On Politics

Dan Knauss outlines his political beliefs in the New Pantagruel’s forum, and I find myself agreeing with much of what he says:

In the past, I probably would have voted for FDR as a conservatizing Social Democrat concession from a Socialist standpoint of displaced German-Americans who had a big distrust of state powers and fairly medieval and family-based conception of socialism.

Conservatism has always been Statist to the extent that the mainstream of the tradition is Anglo-Protestant. Protestantism and Statism are integrally related, excepting the fringe reactionaries: radical Calvinists who want their own states if they can’t take over the existing state, and Anabaptists who lean anarchistic.

Consider the 2 Kingdoms: Augustine writing in the profound decay of the empire when the vandals are killing and enslaving the commoners describes a fundamentally different mentality than Luther writing during the profound growth of the aristocratic territorial state when the aristocracy is killing and enslaving the commoners. Think about that for a while.

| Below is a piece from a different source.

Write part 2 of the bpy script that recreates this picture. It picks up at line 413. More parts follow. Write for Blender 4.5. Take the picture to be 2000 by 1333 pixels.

If mainstream Conservatism historically has had a pro-monarchist Tory bent, it is a post-Restoration Anglican/Episcopal monarchism, which is romantic nostalgia grafted onto practical whiggery. This is all the more evident in the American offshoot.

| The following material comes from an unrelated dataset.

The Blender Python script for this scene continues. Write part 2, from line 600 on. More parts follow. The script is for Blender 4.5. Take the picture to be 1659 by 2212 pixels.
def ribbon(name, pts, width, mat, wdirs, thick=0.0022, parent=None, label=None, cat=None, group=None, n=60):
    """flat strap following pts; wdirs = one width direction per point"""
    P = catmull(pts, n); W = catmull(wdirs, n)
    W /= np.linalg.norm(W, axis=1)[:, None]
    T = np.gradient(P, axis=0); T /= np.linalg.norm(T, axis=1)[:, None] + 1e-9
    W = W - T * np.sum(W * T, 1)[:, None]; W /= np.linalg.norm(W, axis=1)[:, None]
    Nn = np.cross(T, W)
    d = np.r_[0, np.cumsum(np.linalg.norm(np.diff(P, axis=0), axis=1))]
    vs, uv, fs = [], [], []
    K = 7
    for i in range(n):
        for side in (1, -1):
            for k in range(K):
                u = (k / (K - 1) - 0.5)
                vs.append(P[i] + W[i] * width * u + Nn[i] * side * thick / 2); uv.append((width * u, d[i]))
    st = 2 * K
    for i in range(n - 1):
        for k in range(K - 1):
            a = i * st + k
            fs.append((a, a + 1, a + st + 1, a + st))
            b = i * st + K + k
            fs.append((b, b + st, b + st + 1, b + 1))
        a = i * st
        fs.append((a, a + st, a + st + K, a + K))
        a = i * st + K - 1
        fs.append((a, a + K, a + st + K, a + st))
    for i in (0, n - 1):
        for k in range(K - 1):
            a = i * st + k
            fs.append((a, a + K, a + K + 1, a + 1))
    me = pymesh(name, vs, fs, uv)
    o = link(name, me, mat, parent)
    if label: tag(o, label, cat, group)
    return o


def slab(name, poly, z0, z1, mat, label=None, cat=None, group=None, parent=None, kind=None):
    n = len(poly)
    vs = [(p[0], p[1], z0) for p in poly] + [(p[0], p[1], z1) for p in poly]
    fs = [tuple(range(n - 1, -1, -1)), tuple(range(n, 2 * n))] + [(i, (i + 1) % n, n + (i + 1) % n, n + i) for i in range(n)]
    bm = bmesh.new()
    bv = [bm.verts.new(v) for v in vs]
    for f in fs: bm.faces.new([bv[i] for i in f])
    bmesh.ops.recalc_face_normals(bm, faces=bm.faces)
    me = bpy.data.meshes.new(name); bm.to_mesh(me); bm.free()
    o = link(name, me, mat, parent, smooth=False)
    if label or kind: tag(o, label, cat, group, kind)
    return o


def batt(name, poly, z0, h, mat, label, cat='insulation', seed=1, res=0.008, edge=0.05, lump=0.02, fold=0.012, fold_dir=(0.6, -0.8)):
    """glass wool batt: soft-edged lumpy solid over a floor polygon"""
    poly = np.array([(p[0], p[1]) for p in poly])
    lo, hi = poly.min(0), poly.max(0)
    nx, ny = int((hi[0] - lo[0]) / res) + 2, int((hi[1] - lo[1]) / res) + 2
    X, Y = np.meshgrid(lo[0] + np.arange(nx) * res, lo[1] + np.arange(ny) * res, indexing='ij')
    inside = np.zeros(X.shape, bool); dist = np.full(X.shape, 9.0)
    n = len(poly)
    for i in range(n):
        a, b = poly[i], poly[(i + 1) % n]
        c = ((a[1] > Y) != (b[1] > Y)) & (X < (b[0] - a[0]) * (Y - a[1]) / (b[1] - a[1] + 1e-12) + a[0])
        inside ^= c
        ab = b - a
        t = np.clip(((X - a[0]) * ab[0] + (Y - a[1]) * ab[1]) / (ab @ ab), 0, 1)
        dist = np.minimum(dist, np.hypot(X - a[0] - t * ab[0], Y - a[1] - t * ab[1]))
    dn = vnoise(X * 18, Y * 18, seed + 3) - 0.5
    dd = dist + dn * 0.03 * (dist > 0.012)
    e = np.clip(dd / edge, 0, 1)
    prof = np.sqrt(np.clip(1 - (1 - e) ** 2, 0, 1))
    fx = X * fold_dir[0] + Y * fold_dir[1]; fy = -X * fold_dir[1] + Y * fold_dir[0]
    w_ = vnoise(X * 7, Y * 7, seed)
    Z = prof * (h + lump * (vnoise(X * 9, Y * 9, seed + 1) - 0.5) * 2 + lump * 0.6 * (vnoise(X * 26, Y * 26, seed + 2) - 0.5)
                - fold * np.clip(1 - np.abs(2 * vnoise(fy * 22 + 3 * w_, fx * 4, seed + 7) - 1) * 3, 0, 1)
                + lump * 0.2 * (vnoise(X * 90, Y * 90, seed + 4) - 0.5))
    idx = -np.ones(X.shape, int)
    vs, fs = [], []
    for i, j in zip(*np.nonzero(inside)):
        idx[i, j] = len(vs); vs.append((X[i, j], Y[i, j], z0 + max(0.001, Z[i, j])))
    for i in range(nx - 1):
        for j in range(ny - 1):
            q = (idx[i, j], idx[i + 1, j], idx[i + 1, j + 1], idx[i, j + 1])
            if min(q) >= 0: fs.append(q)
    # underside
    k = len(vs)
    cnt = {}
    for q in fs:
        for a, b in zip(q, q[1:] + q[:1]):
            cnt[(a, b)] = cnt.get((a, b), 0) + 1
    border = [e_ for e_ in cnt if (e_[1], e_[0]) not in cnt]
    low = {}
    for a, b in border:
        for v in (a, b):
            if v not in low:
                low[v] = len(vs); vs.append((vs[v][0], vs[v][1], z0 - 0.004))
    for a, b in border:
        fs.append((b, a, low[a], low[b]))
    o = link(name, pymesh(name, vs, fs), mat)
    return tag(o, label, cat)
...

Anti-statist Conservatism, if it excludes most Libertarians, is a fringe handful of philosophically conservative anarchists, those radical Calvinist and Anabaptists, and the largest part of this fringe would be the odd gamut of anti-Statist Catholics. All of these people see a highly decentralized social order as the ideal model. Catholics of this sort see it as having been realized at a high level by about the 15th century in Europe and ruined by the consolidation of power in monarchical bureaucratic states over against the church and commons. They think (correctly) that this change was enabled by the Reformation in which the reconceived protestant church was completely manipulated and coopted by the secular state. The radical Calvinists and Anabaptists perceived this when the state commenced killing and suppressing them. They don’t grasp their part in their own screw-over, but they really want to go medieval too in what is a rejection of the refortmation as a political event. Of course this is often romance as well, or truly bbelieved principle not put into any real action because one likes to have indoor plumbing, etc.

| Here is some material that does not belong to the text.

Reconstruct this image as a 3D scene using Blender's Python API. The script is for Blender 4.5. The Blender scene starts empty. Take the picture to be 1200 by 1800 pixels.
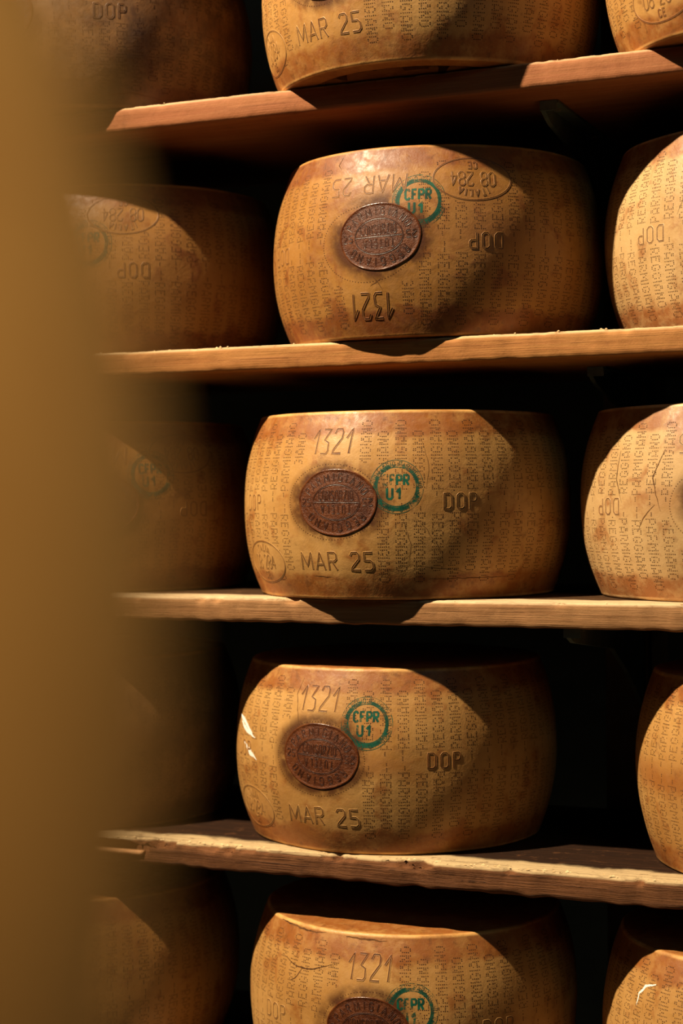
import bpy, math, random
from mathutils import Vector, Matrix, noise
R = math.radians
C = bpy.context.scene.collection
random.seed(7)

# ------------------------------------------------------------------ camera, world, light, exposure
cam = bpy.data.cameras.new('camera'); co = bpy.data.objects.new('camera', cam); C.objects.link(co)
yaw, pitch, roll = .4027, -.0089, -.0091
fw = Vector((-math.sin(yaw)*math.cos(pitch), math.cos(yaw)*math.cos(pitch), math.sin(pitch)))
rt = fw.cross(Vector((0, 0, 1))).normalized(); up = rt.cross(fw)
r2 = math.cos(roll)*rt + math.sin(roll)*up; u2 = -math.sin(roll)*rt + math.cos(roll)*up
CAM = Vector((.912, -2.0236, .1316))
m = Matrix((r2, u2, -fw)).transposed().to_4x4(); m.translation = CAM
co.matrix_world = m
cam.sensor_fit = 'VERTICAL'; cam.sensor_height = 36; cam.sensor_width = 24
cam.lens = 36*3000/1800
cam.clip_start = .01
cam.dof.use_dof = True; cam.dof.focus_distance = 2.13; cam.dof.aperture_fstop = 2.9
bpy.context.scene.camera = co

w = bpy.data.worlds.new('room_air'); bpy.context.scene.world = w; w.use_nodes = True
w.node_tree.nodes['Background'].inputs[0].default_value = (.35, .5, .5, 1)
w.node_tree.nodes['Background'].inputs[1].default_value = .003

def lamp(name, kind, loc, power, color, aim=None, **kw):
    l = bpy.data.lights.new(name, kind); l.energy = power; l.color = color
    o = bpy.data.objects.new(name, l); C.objects.link(o); o.location = loc
    if aim is not None:
        o.rotation_euler = (Vector(aim)-Vector(loc)).to_track_quat('-Z', 'Y').to_euler()
    for k, v in kw.items(): setattr(l, k, v)
    return o
lamp('ceiling_lamp', 'SPOT', (-1.62, -1.92, 3.40), 2050, (1, .82, .57), aim=(.1, 0, .1),
     spot_size=R(60), spot_blend=.6, shadow_soft_size=.05)
lamp('aisle_bounce', 'AREA', (-1.3, -1.5, .3), 1.0, (1, .62, .34), aim=(.1, .1, 0), shape='DISK', size=.9)
lamp('near_wheel_fill', 'SPOT', (1.75, -2.16, .62), 47, (1, .78, .45), aim=(.68, -1.93, .135),
     spot_size=R(19), spot_blend=1., shadow_soft_size=.05)  # added unseen spot that brightens only the blurred near wheel
lamp('teal_fill', 'AREA', (2.6, -2.6, 1.6), 5.0, (.40, .85, .95), aim=(.3, .2, 0), shape='DISK', size=.8)  # unseen area fill, added for a faint teal in the blacks
vs = bpy.context.scene.view_settings
vs.view_transform = 'Standard'; vs.look = 'None'; vs.gamma = 1; vs.use_curve_mapping = False; vs.exposure = 0

# ------------------------------------------------------------------ materials
class NT:
    def __init__(s, name):
        s.m = bpy.data.materials.new(name); s.m.use_nodes = True
        s.t = s.m.node_tree; s.b = s.t.nodes['Principled BSDF']; s.out = s.t.nodes['Material Output']
    def n(s, ty, **kw):
        n = s.t.nodes.new(ty)
        for k, v in kw.items():
            if isinstance(k, str) and hasattr(n, k): setattr(n, k, v)
            else: n.inputs[k].default_value = v
        return n
    def l(s, a, b): s.t.links.new(a, b)
    def coord(s, scale=(1, 1, 1), rnd=False):
        tc = s.n('ShaderNodeTexCoord'); mp = s.n('ShaderNodeMapping'); mp.inputs['Scale'].default_value = scale
        s.l(tc.outputs['Object'], mp.inputs['Vector'])
        if rnd:
            oi = s.n('ShaderNodeObjectInfo'); mu = s.n('ShaderNodeMath', operation='MULTIPLY'); mu.inputs[1].default_value = 37.
            s.l(oi.outputs['Random'], mu.inputs[0])
            s.l(mu.outputs[0], mp.inputs['Location'])
        return mp.outputs[0]
    def noise(s, vec, scale, detail=4, rough=.55, dist=0):
        n = s.n('ShaderNodeTexNoise'); n.inputs['Scale'].default_value = scale
        n.inputs['Detail'].default_value = detail; n.inputs['Roughness'].default_value = rough
        n.inputs['Distortion'].default_value = dist
        s.l(vec, n.inputs['Vector']); return n.outputs['Fac']
    def rng(s, v, a, b, c=0., d=1., smooth=True):
        n = s.n('ShaderNodeMapRange'); n.interpolation_type = 'SMOOTHSTEP' if smooth else 'LINEAR'
        for i, x in zip(('From Min', 'From Max', 'To Min', 'To Max'), (a, b, c, d)): n.inputs[i].default_value = x
        s.l(v, n.inputs['Value']); return n.outputs[0]
    def mix(s, f, a, b, mode='MIX'):
        n = s.n('ShaderNodeMix', data_type='RGBA', blend_type=mode)
        if isinstance(f, float): n.inputs[0].default_value = f
        else: s.l(f, n.inputs[0])
        for i, x in ((6, a), (7, b)):
            if isinstance(x, tuple): n.inputs[i].default_value = (*x, 1)
            else: s.l(x, n.inputs[i])
        return n.outputs[2]
    def math(s, op, a, b=None):
        n = s.n('ShaderNodeMath', operation=op)
        for i, x in enumerate((a, b)):
            if x is None: continue
            if isinstance(x, (int, float)): n.inputs[i].default_value = x
            else: s.l(x, n.inputs[i])
        return n.outputs[0]
    def bump(s, h, dist, strength=1., prev=None):
        n = s.n('ShaderNodeBump'); n.inputs['Distance'].default_value = dist; n.inputs['Strength'].default_value = strength
        s.l(h, n.inputs['Height'])
        if prev is not None: s.l(prev, n.inputs['Normal'])
        return n.outputs[0]
    def fin(s, col, rough, bump=None, spec=.5):
        if isinstance(col, tuple): s.b.inputs['Base Color'].default_value = (*col, 1)
        else: s.l(col, s.b.inputs['Base Color'])
        if isinstance(rough, float): s.b.inputs['Roughness'].default_value = rough
        else: s.l(rough, s.b.inputs['Roughness'])
        s.b.inputs['Specular IOR Level'].default_value = spec
        if bump is not None: s.l(bump, s.b.inputs['Normal'])
        return s.m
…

I am only an anti-statist in theory; I am not an activist for the downfall of the state. Were it to become sufficiently corrupt and weakened, I would probably make that jump, along with many other people, out of necessity. Natural response to power-vaccuums. When the federal system fails, the maximum political articulation will contract to the states or state-sized regional entities, or smaller units, depending on the degree of disorder that emerges. I think this will eventually happen–it always does, as no political organization larger than a city-state is a sustainable enterprise in the long run. Our system is, I believe, reaching its end. Probably in the near future of our own lives, but maybe later. Ironically, the longer it takes, the worse it will be. However, I think it’s worth propping up the current system for the order and benefits it affords until the drawbacks for me outweigh the benefits.

A purely rational calculation would be to instigate secessionist movements and regional confederacies now, but even though almost everyone can see how this would be rational, they can’t admit it. It is “not practical” mainly because we have an ingrained superstitious devotion to our version of the imperium. American society is now like a class waiting for a teacher to show up. 5 minutes pass after the bell, then ten. Who will be the first to leave? Will someone get up and clown around? Will someone assume leadership and start talking about what the group should do? We’re just sitting and complaining now.